Deeply chocolaty with well-balanced sweet and salty levels-- tasty right out of the box upon first sip. There's a significant chalky component which lingers on the tongue post-swallow, but for reconstituted UHT chocolate milk, this more than does the job.

Stonyfield Organic Reduced Fat Chocolate Milk

Shockingly sweet upon first draw, aided in part by the thin viscosity-- which delivers a quick sugary rush with later-developing cocoa presence and moderately-drying chalky footprint. For an organic, shelf-stable, lactose free chocolate milk, it gets the job done and would add a crowning touch to the bog-standard bagged lunch.

Richlands Dairy and Creamery Chocolate Milk

Powerfully straightforward deliciousness-- this is a premium version of what we all expect great chocolate milk to be-- chocolaty, sweet, and densely flavorful. It nails all those beats, a true melted-chocolate-ice cream proxy, and is both indulgent and satisfying from beginning to end.

Nice Farms Creamery Chocolate Milk

Paralyzingly creamy from initial contact through to blissful repose-- it has one of the most luxurious textures I've had the pleasure of experiencing to date, gilding any and all surfaces with buttery Jersey cream. Flavorwise, it leans more malty than overtly chocolaty. Its warm afterglow lasts minutes beyond the pint; I suspect that the impact on your soul will last significantly beyond that.

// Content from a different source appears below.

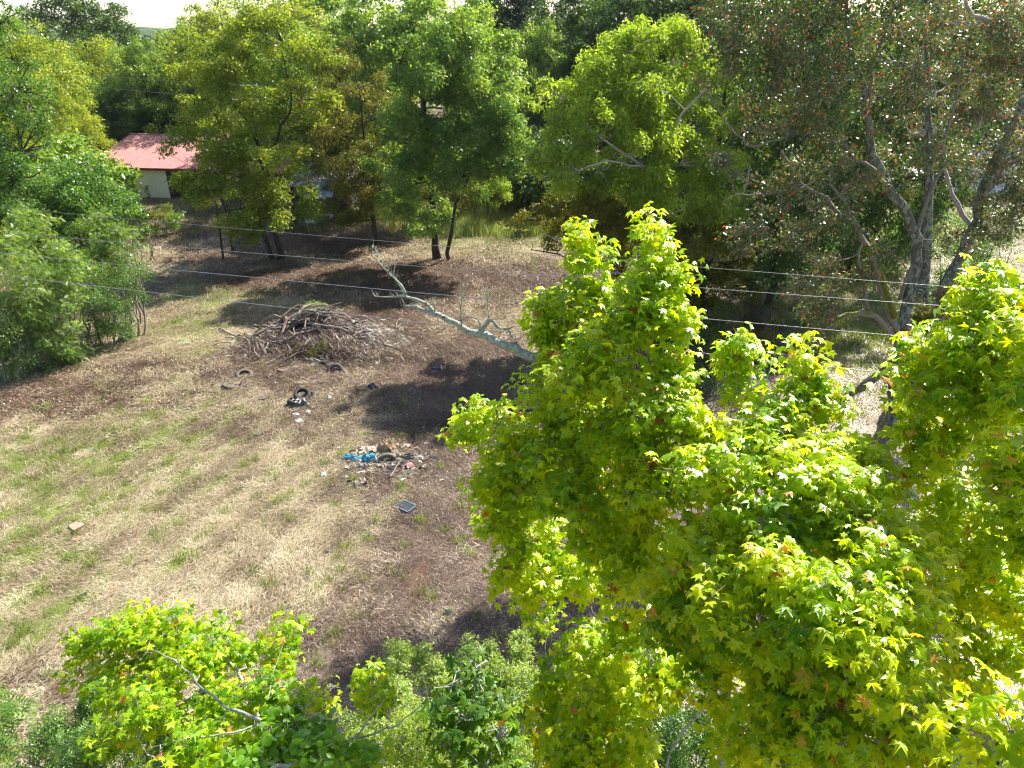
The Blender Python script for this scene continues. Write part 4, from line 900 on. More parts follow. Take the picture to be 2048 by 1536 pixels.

Broom's Bloom Dairy Chocolate Milk

Delicious straightforward cocoa flavor with little distraction-- it drinks quickly and distributes naturally, with a somewhat fleeting aftertaste for creamline milk-- granted, the aftertaste that remains is a lightly dusty cocoa footprint that whets your appetite for more.

Lewes Dairy Lowfat Chocolate Milk

Sweet and really nothing else. There's no way anyone would identify this as 'chocolate' if blindfolded. A syrupy vanilla flavor is really the only standout flavor characteristic, and the texture is smooth and milky-adjacent, but not quite there either.

Lewes Dairy Reduced Fat Chocolate Milk

Less overtly sweet than the lowfat version, but same textural woes (sticky, almost-milky) and similar vanilla-forward, blandish flavor that is way under-indexed in cocoa flavor. Sometimes, that can still be good, but not in this case, as there's sadly nothing else worthy of your attention.

Lewes Dairy Chocolate Milk

Allegedly 'whole' chocolate milk according to the nutrition facts, but you wouldn't know it. It suffers the same flavor struggles as the lowfat and reduced fat versions, just not giving the drinker any reason to continue aside from a quick sugar rush.